Some of the damage caused (Image: Rev Charles Hope)


CHURCHES across Cumbria have been warned to be extra vigilant following a burglary of silverware and £1,200 in cash from a church in Keswick.


Police received a report at around 9am on Monday (February 20), after those at the church discovered burglars had forced entry into the place of worship, taking money and silverware from a safe inside St John's Church.

Archdeacon The Ven Richard Pratt said it's 'horrible' to see.

"Any burglary or theft leaves a nasty taste in people's mouths," he said. "People ought to be able to feel safe in their homes but to go for a church is really horrible.

"Quite often thieves do a lot of damage that costs a lot to repair, sometimes more than the value of what's been taken.

"I imagine the church will have to pay for new locks and a new safe, presumably which will be paid by the insurance but in turn, that puts everyone's premiums up."

Following the burglary, the diocese of Carlisle have issued a warning to take stock of all inventory and silverware in case a similar incident occurs.


"We've had more metal thefts than we've had break ins and thefts," the Archdeacon said. "Burglaries are thankfully a lot rarer, but we have warned all churches in the county to tell them that this happened.

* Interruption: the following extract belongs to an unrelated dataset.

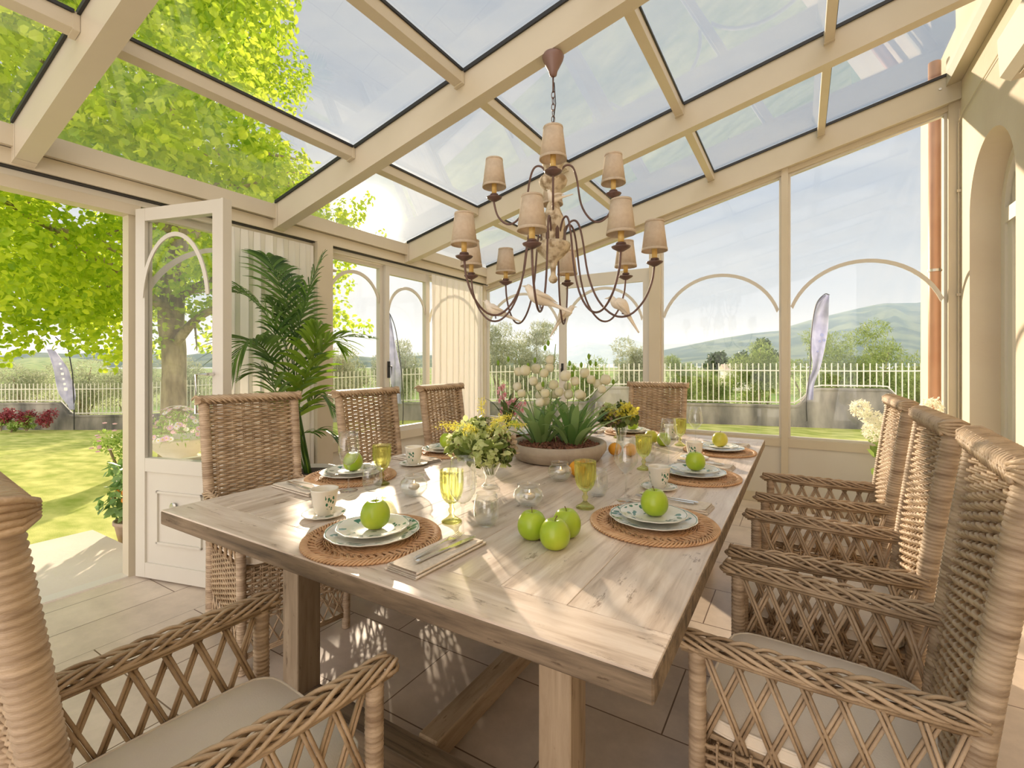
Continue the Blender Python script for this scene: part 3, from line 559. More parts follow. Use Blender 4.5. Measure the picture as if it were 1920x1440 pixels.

"I know some people are desperately poor but you don't need to turn to crime. On that matter, churches operate foodbanks, we help people who are poor.

"We encourage churches to be open during the day, as do our insurers, and again the sadness of this behaviour is it makes that more difficult."

Churches often mark silverware and furniture with anti-theft smart water, which works similar to MicroDot technology, meaning it will be difficult for the stolen silver to be sold-on unidentified.


Churches have been reminded to ensure these are all up to date.

A spokesperson from Cumbria Police said: "Anyone with information relating to this incident can report online at cumbria.police.uk/reportit , quoting incident number 54 of February 20.

"You can also phone on 101. Alternatively you can contact Crimestoppers, anonymously, on 0800 555 111," they said.